Stated task: Extract, from the listing that follows, each line containing the word "More".

Stored data entries:
━━━━━━━━━━━━━━━━━━━━━━━━━━━━━━

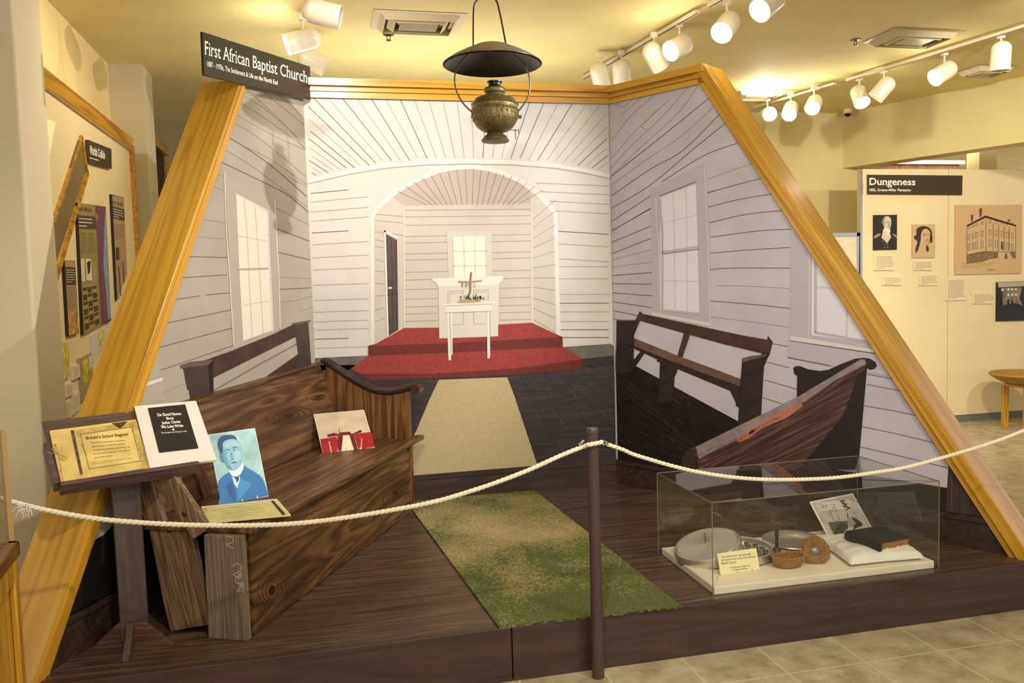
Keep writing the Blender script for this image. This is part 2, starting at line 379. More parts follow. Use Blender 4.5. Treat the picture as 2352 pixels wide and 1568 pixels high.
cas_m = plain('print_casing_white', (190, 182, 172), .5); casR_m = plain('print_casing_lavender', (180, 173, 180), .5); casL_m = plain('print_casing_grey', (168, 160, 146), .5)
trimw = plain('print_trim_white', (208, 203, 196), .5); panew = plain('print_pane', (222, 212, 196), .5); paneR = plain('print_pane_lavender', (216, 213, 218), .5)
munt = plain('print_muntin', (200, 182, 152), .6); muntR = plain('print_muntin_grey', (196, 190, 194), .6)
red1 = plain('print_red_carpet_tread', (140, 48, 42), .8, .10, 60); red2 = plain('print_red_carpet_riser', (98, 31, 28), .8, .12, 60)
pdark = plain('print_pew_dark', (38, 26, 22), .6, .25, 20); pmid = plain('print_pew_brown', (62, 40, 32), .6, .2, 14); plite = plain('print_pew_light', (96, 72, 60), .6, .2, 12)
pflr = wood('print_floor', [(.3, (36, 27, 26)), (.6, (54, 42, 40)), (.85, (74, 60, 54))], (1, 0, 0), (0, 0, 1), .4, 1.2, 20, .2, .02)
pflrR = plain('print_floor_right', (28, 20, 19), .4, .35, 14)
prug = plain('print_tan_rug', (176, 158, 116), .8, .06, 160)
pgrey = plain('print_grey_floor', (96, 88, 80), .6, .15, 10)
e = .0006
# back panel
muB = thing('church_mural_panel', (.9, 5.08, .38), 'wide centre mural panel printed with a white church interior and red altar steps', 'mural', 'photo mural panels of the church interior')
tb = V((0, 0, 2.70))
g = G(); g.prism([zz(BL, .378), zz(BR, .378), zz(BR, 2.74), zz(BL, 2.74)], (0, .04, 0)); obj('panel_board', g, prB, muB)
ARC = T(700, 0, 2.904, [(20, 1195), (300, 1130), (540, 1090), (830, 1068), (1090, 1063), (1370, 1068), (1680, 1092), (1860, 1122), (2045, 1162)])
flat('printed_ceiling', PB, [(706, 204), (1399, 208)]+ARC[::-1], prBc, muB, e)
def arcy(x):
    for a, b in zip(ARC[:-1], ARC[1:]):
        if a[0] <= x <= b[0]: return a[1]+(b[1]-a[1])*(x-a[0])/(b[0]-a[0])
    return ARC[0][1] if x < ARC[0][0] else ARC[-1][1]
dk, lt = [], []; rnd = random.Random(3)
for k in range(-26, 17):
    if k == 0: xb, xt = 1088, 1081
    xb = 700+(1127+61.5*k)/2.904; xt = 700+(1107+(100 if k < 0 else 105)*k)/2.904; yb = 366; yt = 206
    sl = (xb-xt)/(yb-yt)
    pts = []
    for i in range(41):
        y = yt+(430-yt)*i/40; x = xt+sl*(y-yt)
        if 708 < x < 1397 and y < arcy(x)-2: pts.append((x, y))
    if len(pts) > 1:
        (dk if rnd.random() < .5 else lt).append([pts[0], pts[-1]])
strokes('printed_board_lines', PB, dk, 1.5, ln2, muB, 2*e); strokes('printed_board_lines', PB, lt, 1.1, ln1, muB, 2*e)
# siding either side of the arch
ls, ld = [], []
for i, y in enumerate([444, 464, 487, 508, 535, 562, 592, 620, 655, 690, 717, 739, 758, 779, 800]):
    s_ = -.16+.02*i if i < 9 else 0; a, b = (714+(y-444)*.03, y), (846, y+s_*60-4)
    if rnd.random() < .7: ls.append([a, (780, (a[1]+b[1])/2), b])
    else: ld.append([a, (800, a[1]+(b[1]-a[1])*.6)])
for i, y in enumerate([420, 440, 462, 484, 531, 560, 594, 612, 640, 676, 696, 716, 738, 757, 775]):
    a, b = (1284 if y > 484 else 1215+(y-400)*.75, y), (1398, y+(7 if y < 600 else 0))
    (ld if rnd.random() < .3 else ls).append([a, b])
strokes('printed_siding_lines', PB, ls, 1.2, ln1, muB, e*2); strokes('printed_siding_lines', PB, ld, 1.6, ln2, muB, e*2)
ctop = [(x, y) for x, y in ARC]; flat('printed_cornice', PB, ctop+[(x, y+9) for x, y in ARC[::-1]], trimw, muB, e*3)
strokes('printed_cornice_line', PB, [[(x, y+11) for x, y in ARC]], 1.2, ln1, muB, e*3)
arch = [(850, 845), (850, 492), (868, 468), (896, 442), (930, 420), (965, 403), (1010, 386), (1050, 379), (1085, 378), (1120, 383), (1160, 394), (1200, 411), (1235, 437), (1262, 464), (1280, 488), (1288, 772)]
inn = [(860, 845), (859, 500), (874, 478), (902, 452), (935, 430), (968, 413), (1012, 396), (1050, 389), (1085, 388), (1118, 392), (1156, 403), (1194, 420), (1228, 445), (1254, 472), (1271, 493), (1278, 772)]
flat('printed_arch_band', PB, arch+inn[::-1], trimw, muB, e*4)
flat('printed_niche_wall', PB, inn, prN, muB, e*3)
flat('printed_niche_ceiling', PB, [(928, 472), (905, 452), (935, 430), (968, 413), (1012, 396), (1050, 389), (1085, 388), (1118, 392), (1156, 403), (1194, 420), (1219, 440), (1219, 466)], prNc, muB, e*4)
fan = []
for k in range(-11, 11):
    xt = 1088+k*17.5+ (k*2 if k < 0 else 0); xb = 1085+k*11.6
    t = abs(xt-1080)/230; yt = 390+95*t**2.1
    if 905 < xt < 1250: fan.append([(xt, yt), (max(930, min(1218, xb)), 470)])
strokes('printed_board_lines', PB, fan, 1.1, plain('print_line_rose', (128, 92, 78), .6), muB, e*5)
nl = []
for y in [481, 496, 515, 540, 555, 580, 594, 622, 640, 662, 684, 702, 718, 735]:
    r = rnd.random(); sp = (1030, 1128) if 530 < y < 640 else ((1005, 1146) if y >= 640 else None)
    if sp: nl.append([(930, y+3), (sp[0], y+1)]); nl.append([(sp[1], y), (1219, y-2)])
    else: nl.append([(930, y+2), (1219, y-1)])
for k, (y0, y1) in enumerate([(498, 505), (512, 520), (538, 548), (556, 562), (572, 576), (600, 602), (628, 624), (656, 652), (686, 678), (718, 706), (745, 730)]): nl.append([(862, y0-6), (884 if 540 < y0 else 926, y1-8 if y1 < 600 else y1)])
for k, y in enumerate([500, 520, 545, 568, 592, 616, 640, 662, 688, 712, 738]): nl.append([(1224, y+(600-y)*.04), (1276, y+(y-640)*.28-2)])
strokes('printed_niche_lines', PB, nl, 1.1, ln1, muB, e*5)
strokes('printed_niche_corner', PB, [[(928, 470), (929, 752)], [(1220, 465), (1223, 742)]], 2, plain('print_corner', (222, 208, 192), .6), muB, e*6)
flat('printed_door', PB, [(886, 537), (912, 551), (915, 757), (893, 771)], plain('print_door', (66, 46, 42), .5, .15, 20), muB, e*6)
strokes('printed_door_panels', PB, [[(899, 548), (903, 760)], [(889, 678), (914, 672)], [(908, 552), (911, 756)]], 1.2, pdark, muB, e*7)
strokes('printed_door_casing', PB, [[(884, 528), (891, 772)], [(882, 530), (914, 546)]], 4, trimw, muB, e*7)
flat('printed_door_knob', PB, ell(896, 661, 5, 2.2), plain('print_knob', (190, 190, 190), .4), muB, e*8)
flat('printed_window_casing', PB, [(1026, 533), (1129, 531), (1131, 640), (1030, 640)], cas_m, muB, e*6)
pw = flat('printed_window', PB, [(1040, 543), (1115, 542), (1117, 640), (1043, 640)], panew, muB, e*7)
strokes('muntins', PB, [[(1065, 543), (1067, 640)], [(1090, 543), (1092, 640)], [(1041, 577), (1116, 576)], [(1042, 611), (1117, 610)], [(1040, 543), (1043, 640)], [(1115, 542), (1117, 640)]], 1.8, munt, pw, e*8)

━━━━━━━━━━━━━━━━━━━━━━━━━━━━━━

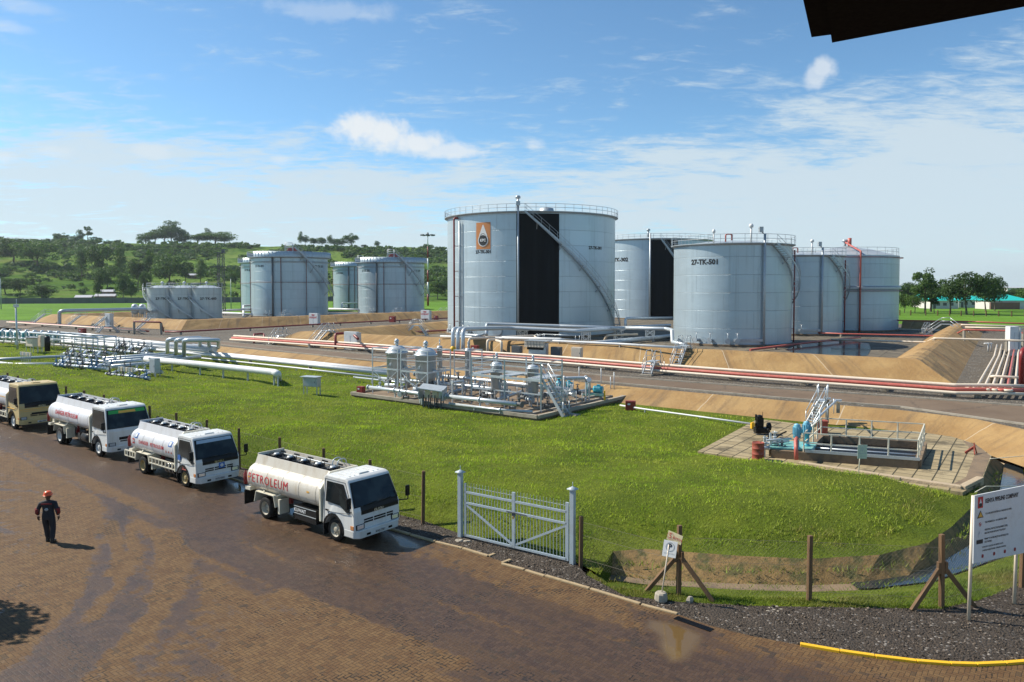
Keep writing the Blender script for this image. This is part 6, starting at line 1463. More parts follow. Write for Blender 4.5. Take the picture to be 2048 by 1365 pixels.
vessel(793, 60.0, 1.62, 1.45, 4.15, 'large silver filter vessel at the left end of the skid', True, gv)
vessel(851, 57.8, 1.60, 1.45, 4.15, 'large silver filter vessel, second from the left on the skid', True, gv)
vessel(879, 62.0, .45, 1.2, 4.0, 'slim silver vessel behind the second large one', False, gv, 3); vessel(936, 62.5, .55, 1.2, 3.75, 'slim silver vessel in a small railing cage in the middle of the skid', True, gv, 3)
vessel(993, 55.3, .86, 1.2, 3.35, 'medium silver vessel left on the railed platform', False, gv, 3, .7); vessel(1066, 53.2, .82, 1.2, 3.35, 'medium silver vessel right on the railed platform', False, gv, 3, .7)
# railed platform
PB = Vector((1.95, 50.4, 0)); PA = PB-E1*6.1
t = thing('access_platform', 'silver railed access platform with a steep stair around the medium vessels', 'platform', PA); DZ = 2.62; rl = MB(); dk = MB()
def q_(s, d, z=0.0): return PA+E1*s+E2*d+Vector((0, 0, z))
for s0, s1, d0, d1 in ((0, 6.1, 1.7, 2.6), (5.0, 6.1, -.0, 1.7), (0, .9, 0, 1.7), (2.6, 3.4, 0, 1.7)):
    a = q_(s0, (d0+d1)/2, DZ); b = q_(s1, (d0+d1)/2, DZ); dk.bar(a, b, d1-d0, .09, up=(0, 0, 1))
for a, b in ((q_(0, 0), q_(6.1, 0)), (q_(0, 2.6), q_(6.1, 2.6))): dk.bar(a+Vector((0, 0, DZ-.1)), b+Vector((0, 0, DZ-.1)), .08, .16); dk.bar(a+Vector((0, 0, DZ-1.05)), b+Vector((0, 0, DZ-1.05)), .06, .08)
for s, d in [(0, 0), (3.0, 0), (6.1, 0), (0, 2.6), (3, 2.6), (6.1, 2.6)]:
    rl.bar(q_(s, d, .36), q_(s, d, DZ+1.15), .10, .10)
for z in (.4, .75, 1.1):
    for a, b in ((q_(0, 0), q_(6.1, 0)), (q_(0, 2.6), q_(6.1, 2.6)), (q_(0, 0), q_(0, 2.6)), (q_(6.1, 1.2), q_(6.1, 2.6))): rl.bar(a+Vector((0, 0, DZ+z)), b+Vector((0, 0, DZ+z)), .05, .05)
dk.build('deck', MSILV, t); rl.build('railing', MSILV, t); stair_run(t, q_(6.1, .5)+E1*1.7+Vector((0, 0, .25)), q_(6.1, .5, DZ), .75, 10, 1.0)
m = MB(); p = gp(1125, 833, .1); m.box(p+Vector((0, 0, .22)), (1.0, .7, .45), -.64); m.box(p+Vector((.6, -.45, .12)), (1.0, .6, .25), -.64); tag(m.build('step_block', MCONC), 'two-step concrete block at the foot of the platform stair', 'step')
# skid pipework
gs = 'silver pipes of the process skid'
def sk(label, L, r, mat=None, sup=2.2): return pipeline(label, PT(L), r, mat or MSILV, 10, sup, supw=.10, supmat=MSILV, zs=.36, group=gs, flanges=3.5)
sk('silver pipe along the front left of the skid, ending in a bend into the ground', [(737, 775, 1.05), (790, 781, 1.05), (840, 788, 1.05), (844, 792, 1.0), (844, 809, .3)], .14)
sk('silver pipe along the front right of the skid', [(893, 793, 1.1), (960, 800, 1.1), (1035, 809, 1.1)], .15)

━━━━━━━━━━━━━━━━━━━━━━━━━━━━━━

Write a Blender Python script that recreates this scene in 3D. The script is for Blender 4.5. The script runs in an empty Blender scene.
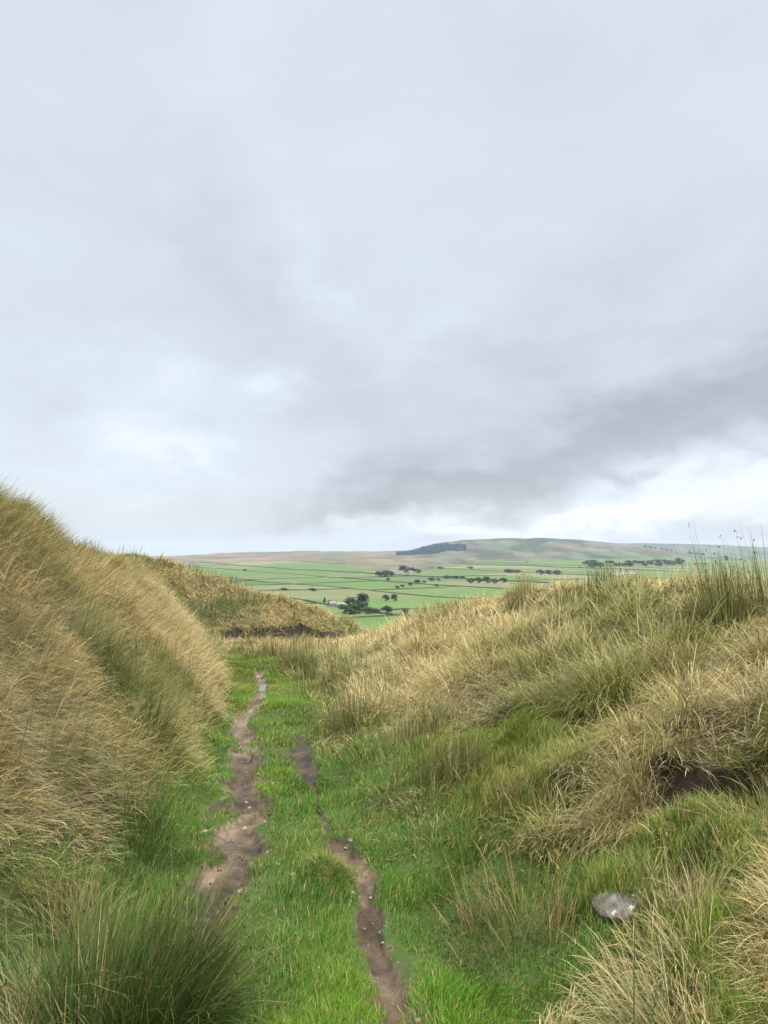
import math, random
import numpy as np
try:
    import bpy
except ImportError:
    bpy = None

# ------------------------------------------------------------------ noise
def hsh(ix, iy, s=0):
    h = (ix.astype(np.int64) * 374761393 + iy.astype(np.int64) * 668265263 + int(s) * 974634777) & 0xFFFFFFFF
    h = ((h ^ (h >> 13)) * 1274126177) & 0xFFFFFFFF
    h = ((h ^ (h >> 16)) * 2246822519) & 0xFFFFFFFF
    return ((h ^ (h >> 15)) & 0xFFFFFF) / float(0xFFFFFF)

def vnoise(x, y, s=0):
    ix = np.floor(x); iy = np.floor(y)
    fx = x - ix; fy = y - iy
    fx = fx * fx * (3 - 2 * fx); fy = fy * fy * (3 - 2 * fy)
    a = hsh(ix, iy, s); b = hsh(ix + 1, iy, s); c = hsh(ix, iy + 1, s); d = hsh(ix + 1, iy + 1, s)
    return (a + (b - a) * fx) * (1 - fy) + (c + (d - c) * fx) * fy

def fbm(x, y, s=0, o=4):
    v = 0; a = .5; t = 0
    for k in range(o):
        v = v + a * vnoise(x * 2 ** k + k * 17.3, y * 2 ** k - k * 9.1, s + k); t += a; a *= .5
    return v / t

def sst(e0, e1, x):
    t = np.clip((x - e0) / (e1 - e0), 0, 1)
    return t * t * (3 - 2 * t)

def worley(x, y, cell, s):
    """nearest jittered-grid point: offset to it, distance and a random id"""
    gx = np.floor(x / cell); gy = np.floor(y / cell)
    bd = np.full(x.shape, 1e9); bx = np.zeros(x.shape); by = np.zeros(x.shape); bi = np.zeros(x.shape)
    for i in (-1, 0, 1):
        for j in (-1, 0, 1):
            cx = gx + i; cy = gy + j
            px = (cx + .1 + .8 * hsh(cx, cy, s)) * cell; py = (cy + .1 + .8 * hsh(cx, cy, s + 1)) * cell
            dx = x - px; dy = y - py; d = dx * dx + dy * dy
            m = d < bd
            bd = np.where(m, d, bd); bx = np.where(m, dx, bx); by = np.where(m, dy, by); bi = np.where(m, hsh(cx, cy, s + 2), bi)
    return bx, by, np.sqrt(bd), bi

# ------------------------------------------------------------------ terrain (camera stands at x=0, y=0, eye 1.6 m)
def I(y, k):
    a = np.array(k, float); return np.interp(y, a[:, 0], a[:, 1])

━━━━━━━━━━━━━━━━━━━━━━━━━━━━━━

Exercise answer:
Keep writing the Blender script for this image. This is part 2, starting at line 379. More parts follow. Use Blender 4.5. Treat the picture as 2352 pixels wide and 1568 pixels high.
Keep writing the Blender script for this image. This is part 6, starting at line 1463. More parts follow. Write for Blender 4.5. Take the picture to be 2048 by 1365 pixels.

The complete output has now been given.